Conditional access is initially overwhelming, but these three policies cover most of your security needs. Start there and expand later if needed.
Email Authentication: Prevent Spoofing
Email spoofing means attackers send emails pretending to be you. Stop this with three technical controls: SPF, DKIM, and DMARC. These don’t require new technology—they’re just DNS configuration. Set them up once and they work forever. They’re one of the highest-ROI security changes you can make.
Data Loss Prevention (DLP): Stop Secrets Leaking
DLP prevents people from accidentally (or intentionally) emailing confidential information. You define what’s confidential (customer lists, financial data, personal information, API keys, etc), and Office 365 blocks emails containing it.
Sensitivity Labels: Protect Files from Inside
Sensitivity labels let you mark files as “Confidential”, “Internal”, or “Public”. When you label a file, Office 365 applies protections automatically. For SMBs, a simple three-level labeling system works well: Public, Internal, and Confidential.
Defender for Office 365: Threat Prevention at Scale
Defender for Office 365 is an add-on that provides advanced threat protection. It includes Safe Attachments, Safe Links, anti-phishing, and impersonation protection. For SMBs handling sensitive data or receiving many phishing attempts, it’s worth the investment.
Admin Roles and Privileged Access
Admin accounts are high-value targets. First, identify who actually needs admin access. Second, create separate admin accounts. Third, enforce MFA on all admin accounts. Fourth, limit admin role scope. Fifth, monitor admin activity.
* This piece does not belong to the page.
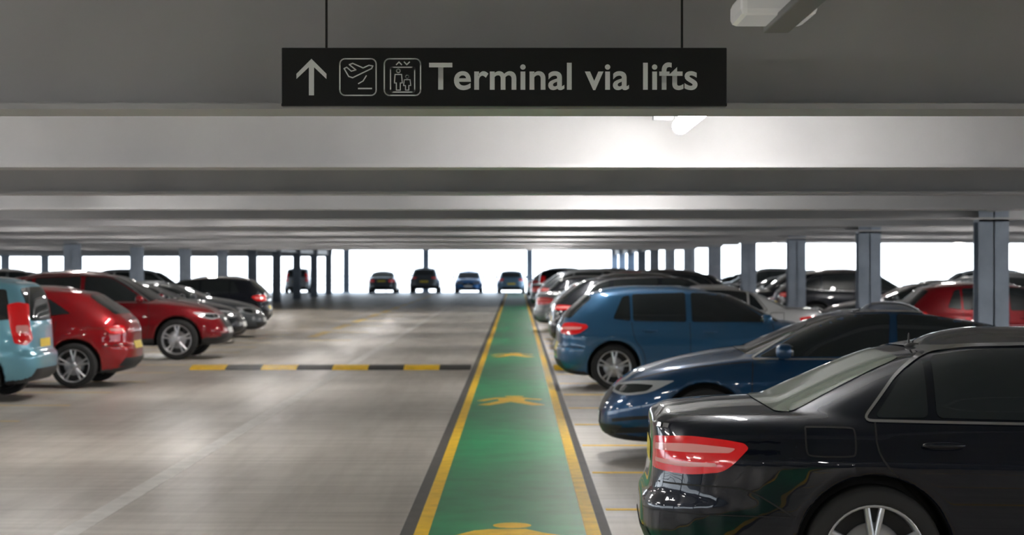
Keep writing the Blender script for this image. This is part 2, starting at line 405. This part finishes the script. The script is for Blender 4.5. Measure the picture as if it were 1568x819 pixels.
SPEC['coupe']=dict(xf=2.34,xr=-2.35,W=.915,nf=3.6,nr=4.8,R=.33,axles=(1.39,-1.33),vox=.02,sm=7,
 zb=[(-2.35,.26),(-1.8,.2),(0,.17),(1.8,.17),(2.34,.19)],
 zsh=[(-2.35,.95),(-2.1,.99),(-1.3,.98),(0,.93),(1.0,.92),(1.5,.87),(2.0,.78),(2.34,.68)],
 si=SI_S,fi=[(0,.10),(.12,.02),(.3,0),(.5,.01),(.7,.06),(.88,.15),(1,.30)],ri=RI_sedan,crown=[(-2.35,.03),(-1.8,.05),(0,.06),(1,.09),(2,.07),(2.34,.06)],
 zg=.88,gf=[(0,1.28),(.3,.95),(.6,.62),(.85,.30),(.95,.12),(1,-.1)],gr=[(0,-2.1),(.25,-1.9),(.5,-1.62),(.75,-1.25),(.9,-.95),(1,-.6)],
 gw=[(0,.86),(.15,.82),(.5,.74),(.8,.66),(.92,.61),(1,.50)],zroof=[(-1,1.30),(-.3,1.35),(.3,1.36),(1,1.34)],rcrown=.06,
 dlo=[[(-1.45,1.04),(-.95,.96),(-.28,.95),(-.3,1.32),(-.75,1.29),(-1.15,1.20)],[(-.2,.95),(.92,.94),(.45,1.20),(.15,1.31),(-.24,1.32)]],
 dlotrim=([(-1.55,1.05),(-.95,.945),(-.2,.93),(1.0,.92),(.5,1.21),(.2,1.325),(-.3,1.345),(-.8,1.31),(-1.2,1.215)],CHR,.014,True),
 seams=[[(-1.2,.95),(-1.2,.82),(-1.0,.6),(-.9,.28)],[(-.22,.94),(-.25,.28)],[(.98,.9),(1.0,.6),(.95,.26)],[(-.9,.26),(.98,.26)],[(1.0,.90),(1.6,.84),(2.05,.72)]],
 handles=[(-1.0,.82),(.0,.82)],ws=(1.05,.66,.98,.25,.55,1.32),rs=(-1.95,.62,1.04,-1.1,.50,1.33),
 lights=lights_generic(-2.35,.915,(.78,.93),2.34,(.58,.73),tw=.4,tx=.3,hx=.5),
 mid=mids(2.34,-2.35,(.42,.64),(.22,.34),.62),mirror=(.72,1.0),ns=5,dbl=True,
 rib=[([(1.7,-.9,.42),(2.1,-.85,.40),(2.28,-.6,.36)],(-1,1,0),SEAM,.03,.004),([(1.9,-.9,.30),(2.1,-.85,.29),(2.28,-.5,.26)],(-1,1,0),SEAM,.05,.004)])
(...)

Sixth, consider Privileged Access Management for critical operations.
Putting It All Together: The Checklist
Here’s the order to implement these controls:
- Check your Secure Score and read the recommendations
- Enable MFA for all admin accounts
- Enable MFA for all users
- Set up SPF, DKIM, DMARC in your DNS
- Create a simple DLP policy for financial data
- Set up Conditional Access policies
- Create Sensitivity Labels
- Consider Defender for Office 365
- Audit admin roles and remove unnecessary access
- Monitor your Secure Score monthly
Office 365 is secure software. But you have to actively configure it to take advantage of that security.